遺産分割協議の作成で、いくつか問題となるケースがあります。
ではまず、妻が亡くなって、貯金・不動産を親族が相続する手続きをしなければならない時、子供のうちの一人が海外に住んでた場合の相談を例にとりましょう。
この場合、遺産分割協議書の作成方法が問題になります。通常は、遺産分割協議書には実印を押印して印鑑証明書を添付することで、その協議の内容が真実であることの証明にしますが、海外に在住の相続人は、日本に住所がないために実印の登録が不可能であるためです。このような場合には、領事館で領事の面前で遺産分割協議書に署名して、その旨の証明書をもらうという方法がとられます。これを、「サイン証明書」あるいは「署名証明書」といいます。
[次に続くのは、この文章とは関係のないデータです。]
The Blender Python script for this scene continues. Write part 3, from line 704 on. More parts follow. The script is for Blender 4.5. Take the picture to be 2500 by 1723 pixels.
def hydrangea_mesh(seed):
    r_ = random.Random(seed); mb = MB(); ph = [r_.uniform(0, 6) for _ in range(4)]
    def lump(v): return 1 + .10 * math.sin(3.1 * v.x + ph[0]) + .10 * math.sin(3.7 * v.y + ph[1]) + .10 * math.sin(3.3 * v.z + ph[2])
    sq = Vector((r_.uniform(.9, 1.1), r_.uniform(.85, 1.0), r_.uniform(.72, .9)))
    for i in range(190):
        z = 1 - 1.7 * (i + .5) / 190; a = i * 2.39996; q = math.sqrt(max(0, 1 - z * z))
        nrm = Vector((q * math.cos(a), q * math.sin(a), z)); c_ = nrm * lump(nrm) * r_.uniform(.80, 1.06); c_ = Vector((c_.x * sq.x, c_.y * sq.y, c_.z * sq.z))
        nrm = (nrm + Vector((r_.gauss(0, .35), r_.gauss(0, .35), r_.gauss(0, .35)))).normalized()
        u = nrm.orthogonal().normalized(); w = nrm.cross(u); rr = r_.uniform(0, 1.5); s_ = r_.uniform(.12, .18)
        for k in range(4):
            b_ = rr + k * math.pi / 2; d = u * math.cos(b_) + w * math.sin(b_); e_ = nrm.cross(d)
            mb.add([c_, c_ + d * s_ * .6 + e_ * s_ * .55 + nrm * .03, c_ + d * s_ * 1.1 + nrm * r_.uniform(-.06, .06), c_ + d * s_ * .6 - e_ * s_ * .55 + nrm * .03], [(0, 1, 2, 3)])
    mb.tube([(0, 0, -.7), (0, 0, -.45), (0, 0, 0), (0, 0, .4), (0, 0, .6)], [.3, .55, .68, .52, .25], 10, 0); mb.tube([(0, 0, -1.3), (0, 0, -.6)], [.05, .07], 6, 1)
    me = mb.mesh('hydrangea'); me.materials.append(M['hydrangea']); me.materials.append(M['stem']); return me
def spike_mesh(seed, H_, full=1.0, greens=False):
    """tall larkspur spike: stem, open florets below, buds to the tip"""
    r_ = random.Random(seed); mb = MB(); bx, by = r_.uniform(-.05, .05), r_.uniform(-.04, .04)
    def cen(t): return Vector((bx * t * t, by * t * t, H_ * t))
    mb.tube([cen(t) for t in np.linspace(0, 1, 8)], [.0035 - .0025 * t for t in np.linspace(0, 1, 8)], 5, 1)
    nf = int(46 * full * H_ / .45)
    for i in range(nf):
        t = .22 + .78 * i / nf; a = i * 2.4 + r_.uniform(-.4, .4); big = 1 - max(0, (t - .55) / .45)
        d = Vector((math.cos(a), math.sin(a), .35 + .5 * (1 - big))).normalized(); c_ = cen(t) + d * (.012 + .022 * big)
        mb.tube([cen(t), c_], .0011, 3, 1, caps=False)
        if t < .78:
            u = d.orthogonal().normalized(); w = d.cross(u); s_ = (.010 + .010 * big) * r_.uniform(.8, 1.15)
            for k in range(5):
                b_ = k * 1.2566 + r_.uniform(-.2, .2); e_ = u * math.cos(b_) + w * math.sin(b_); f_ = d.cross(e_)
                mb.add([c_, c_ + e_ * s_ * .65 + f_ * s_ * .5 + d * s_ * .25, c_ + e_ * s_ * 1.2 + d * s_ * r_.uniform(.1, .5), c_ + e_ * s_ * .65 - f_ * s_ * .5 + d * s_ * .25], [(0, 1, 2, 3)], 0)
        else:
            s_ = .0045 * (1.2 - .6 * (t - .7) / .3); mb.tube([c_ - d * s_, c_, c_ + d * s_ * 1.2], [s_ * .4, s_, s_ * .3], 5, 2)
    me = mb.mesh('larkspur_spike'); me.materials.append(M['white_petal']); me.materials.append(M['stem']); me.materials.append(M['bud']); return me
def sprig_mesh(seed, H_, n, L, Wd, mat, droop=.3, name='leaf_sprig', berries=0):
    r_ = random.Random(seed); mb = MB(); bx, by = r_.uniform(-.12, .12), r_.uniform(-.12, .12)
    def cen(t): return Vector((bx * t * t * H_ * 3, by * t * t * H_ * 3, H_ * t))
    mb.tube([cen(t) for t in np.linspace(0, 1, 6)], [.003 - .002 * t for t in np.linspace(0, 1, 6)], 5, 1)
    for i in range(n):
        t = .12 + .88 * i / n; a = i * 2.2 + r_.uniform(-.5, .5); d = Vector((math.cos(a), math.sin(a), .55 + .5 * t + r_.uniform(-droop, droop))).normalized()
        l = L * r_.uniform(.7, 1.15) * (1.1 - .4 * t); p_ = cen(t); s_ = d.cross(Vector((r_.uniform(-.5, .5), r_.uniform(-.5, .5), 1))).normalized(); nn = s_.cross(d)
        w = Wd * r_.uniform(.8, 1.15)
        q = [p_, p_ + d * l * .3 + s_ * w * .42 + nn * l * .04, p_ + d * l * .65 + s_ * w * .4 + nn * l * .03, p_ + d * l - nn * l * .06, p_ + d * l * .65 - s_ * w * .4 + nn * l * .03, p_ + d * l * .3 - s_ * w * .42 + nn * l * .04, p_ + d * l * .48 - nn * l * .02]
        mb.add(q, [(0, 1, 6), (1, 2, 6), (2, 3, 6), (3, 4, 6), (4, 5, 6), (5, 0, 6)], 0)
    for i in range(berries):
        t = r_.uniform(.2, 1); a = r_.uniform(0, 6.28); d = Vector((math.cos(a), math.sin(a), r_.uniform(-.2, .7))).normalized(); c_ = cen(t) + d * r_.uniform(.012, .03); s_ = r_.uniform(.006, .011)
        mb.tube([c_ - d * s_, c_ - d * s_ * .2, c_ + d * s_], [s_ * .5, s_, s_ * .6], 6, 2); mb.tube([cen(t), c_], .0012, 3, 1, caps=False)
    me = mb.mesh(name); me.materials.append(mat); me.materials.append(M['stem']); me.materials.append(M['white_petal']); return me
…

次に、父親が亡くなり、母親は痴呆症などで判断力がない場合なども問題となります。
この時に預貯金などの解約をしに行くと、銀行からは拒否されます。
解決策は、母親の代わりとなる成年後見人の選任を、家庭裁判所へ申し立てなければなりません。
そして、相続人の子供が成年後見人となる場合は、相続人同士の利害が相反するため、特別代理人を選任する申し立てがさらに必要となります。このような場合には、司法書士などへ相談して手続きをすれば良いでしょう。登記手続きの依頼を受けた司法書士が特別代理人となることは、実務上よくあることのようです。特別代理人の選任の申し立ては、親権者または利害関係人が申立人となり、子の住所地を管轄する家庭裁判所に申し立てる必要があります。申し立てから選任まで約2週間から3週間程度かかります。